Talking is better than bombing

Chuck Kurtz

Chuck Kurtz

Third District Congressman Kevin Yoder, R-Kansas, says he has “grave concerns” about the nuclear deal negotiated in Geneva, Switzerland, between Iran and the P5+1 — the five permanent members of the U.N. Security Council, which includes the United States, plus Germany.

If that’s a surprise to anyone, well, you better pull your head out of the political sand and  get back into the real world because the political BS just never ends.

Ending a 35-year stalemate with Iran, the six-month pact dials back Iran’s ability to work toward a nuclear weapon and at the same time loosens the choke hold of international sanctions on Iran’s economy.

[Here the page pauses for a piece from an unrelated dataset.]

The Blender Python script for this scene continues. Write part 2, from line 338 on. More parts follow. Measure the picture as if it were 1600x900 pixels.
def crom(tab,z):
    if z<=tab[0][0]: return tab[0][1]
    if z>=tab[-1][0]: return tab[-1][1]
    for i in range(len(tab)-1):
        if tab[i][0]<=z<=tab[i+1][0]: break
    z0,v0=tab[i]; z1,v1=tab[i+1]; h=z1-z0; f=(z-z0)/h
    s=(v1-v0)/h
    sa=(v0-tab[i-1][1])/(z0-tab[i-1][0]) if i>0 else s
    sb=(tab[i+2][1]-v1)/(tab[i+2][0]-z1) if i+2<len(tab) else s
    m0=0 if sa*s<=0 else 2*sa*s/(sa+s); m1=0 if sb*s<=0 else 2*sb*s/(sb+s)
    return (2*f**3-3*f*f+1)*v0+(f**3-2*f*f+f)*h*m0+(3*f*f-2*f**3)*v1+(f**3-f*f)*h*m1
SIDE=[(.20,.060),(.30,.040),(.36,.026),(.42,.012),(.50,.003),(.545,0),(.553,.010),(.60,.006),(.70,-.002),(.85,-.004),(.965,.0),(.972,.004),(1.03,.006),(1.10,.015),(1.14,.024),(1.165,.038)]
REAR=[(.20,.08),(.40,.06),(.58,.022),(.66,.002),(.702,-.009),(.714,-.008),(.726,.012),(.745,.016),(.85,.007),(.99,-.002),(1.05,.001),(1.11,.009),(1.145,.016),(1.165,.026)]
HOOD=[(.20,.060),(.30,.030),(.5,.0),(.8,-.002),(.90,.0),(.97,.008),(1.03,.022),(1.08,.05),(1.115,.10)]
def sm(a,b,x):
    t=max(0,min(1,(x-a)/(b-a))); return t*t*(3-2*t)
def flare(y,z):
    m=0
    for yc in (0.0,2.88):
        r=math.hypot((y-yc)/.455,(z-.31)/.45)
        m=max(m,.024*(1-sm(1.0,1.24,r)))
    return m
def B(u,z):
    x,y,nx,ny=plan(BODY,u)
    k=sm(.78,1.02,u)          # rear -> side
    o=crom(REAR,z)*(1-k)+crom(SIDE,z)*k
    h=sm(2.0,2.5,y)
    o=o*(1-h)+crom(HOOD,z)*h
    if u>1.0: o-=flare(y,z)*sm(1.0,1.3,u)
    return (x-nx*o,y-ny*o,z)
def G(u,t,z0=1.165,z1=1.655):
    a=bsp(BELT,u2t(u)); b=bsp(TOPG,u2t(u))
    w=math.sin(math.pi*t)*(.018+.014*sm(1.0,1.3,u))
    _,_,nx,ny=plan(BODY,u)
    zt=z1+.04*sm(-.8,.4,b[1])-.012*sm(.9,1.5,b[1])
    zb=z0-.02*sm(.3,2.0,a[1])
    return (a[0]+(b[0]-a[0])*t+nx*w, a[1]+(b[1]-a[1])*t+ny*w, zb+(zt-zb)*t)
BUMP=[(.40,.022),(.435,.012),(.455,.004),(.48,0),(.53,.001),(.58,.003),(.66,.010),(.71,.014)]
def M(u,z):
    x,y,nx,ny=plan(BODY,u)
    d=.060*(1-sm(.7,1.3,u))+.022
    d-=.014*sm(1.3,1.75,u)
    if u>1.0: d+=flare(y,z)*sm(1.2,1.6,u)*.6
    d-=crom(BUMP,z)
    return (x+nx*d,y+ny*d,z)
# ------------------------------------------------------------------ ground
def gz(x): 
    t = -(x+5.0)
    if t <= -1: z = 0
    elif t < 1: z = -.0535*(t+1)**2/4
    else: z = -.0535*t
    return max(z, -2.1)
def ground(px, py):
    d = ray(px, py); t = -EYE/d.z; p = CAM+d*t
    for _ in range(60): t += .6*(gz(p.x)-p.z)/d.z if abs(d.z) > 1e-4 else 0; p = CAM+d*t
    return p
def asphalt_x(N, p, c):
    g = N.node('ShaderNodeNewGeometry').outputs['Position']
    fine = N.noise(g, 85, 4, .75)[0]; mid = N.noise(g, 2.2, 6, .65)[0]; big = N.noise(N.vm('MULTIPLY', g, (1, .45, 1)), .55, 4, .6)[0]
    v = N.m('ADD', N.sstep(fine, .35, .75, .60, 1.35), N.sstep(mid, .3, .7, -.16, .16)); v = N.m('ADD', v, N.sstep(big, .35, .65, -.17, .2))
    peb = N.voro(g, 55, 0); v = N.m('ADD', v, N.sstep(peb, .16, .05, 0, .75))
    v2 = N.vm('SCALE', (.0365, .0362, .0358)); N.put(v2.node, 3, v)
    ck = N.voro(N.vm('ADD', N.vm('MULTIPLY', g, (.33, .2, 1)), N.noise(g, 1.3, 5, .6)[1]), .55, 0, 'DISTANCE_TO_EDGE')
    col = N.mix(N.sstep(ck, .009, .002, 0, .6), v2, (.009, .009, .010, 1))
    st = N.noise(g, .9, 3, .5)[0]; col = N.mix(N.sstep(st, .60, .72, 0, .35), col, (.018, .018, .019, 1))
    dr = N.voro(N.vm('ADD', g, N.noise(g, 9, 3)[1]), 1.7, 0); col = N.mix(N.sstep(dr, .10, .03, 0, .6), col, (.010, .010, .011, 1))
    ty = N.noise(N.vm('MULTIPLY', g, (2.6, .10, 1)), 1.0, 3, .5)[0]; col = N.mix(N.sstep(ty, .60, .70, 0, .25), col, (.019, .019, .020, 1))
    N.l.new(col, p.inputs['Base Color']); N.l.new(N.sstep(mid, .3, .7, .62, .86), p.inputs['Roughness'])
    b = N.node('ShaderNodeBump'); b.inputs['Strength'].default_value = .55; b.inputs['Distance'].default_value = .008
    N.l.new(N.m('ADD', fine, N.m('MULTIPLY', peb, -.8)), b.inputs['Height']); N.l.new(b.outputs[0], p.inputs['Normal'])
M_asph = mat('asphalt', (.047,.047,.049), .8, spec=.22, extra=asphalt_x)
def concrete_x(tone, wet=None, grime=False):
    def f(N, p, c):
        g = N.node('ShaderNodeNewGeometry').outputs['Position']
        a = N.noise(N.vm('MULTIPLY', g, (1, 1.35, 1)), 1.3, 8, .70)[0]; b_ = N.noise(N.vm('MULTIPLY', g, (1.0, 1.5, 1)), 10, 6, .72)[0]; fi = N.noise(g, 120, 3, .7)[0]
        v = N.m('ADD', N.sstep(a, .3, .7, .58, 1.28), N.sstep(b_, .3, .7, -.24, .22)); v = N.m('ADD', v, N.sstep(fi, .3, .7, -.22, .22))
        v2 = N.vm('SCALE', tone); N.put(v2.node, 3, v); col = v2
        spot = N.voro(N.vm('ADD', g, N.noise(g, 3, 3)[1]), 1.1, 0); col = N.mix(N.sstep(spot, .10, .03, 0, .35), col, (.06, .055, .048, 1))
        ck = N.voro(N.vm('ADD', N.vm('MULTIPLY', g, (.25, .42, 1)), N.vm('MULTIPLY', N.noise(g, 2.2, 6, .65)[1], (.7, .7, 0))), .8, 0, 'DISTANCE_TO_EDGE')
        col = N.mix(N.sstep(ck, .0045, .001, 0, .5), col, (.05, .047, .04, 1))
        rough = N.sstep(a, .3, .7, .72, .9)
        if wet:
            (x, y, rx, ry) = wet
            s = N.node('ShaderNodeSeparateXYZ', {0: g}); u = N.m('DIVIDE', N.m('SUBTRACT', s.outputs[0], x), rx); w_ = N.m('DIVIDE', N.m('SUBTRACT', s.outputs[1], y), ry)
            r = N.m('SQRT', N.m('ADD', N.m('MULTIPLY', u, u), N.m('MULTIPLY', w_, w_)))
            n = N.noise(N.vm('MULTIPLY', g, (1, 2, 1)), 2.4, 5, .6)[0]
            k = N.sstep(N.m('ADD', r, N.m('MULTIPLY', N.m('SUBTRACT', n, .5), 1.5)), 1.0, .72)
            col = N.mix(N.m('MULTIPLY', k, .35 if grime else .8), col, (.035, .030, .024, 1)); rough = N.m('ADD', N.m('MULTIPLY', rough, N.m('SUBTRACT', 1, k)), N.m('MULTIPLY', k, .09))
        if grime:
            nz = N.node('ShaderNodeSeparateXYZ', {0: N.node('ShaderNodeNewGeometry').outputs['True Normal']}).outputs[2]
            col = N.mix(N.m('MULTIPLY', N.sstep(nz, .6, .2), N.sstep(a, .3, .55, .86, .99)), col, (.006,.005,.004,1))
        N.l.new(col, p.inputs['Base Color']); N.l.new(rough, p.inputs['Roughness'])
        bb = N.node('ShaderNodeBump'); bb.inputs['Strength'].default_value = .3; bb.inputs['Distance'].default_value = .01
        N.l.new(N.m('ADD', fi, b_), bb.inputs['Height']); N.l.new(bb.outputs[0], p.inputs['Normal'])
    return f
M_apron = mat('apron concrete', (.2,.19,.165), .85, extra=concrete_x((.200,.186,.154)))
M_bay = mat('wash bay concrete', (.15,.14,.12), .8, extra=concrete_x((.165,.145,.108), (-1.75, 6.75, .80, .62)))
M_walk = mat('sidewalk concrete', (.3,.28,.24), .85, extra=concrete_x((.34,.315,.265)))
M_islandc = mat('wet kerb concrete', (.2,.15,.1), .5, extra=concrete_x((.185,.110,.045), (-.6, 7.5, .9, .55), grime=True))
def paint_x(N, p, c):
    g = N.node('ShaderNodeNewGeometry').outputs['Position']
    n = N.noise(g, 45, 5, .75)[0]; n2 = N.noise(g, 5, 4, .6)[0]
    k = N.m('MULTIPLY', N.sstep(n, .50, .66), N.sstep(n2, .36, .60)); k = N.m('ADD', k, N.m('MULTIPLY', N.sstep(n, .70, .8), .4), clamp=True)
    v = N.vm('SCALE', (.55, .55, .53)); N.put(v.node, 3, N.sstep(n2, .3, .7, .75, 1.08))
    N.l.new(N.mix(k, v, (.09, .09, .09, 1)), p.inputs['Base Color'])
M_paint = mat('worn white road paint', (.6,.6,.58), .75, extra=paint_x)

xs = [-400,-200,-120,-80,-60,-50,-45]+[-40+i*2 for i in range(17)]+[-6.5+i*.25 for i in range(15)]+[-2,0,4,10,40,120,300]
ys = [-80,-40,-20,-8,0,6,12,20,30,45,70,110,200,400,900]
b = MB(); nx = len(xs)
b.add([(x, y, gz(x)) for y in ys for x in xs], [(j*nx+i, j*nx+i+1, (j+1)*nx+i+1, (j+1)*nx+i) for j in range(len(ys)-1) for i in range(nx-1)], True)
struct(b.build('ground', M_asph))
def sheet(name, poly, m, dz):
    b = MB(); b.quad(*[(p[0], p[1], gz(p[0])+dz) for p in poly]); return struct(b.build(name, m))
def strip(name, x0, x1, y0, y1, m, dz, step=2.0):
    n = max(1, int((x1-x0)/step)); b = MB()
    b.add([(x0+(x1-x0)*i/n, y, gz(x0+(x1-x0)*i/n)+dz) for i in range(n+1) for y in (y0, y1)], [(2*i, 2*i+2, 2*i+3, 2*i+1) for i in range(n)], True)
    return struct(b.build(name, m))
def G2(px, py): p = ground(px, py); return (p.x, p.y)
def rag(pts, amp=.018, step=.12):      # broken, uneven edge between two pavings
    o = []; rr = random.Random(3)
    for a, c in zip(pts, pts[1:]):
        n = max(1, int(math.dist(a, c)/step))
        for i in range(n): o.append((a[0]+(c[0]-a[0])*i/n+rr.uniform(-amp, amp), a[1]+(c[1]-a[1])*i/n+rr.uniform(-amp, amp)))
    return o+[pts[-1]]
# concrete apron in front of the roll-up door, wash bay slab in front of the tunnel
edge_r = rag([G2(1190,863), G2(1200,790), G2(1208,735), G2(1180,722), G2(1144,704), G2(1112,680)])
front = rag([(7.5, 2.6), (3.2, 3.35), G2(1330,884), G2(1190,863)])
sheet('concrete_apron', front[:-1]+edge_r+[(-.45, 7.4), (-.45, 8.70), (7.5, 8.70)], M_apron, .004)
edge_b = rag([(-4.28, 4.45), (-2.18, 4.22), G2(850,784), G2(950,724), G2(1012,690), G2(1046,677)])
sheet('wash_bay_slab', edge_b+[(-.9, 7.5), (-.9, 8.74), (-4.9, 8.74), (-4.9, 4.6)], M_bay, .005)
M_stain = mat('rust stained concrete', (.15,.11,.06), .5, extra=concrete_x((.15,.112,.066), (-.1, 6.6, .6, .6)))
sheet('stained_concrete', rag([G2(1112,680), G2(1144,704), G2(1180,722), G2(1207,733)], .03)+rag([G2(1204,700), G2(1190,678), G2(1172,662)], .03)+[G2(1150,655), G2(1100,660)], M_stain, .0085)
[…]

It’s not a jump-up-and-down deal that’s going to rock the ages. But it’s a crack in the negotiating process that could lead to a more stable Middle East. (You can start playing John Lennon’s Give Peace A Chance song here.) And if this process goes well and as more sanctions against Iran are lifted, that could allow Iran to rev up its oil production to full capacity, which would lead to falling gas prices at the pump in the United States and around the world.

Talking, to me, seems to be more of a sound decision than dropping bombs and killing people. Just sayin’.

But Republicans don’t seem to agree. And Yoder dutifully is following along in lockstep with his party’s political rhetoric.

Now, to my way of thinking, if this had been an agreement negotiated by President Bush or any other Republican president, Republicans would be touting this as a positive step towards peace and it would be the Democrats spewing the “grave concerns” talking points.

Seems as though I recall that, as we went to war in Iraq to destroy their non-existent WMD’s and as Bush rattled off his list of axis of evil countries, North Korea was openly and defiantly developing a nuclear weapon, which Bush nor any politician from either party did anything about because of China.

Having been in combat, I strongly believe that talking and negotiating is much more preferable to shooting and killing.

Perhaps if it was a requirement that ALL elected officials must serve at least 2 years in the military before running for office, perhaps then they would agree that talking is preferred over shooting, bombing and killing.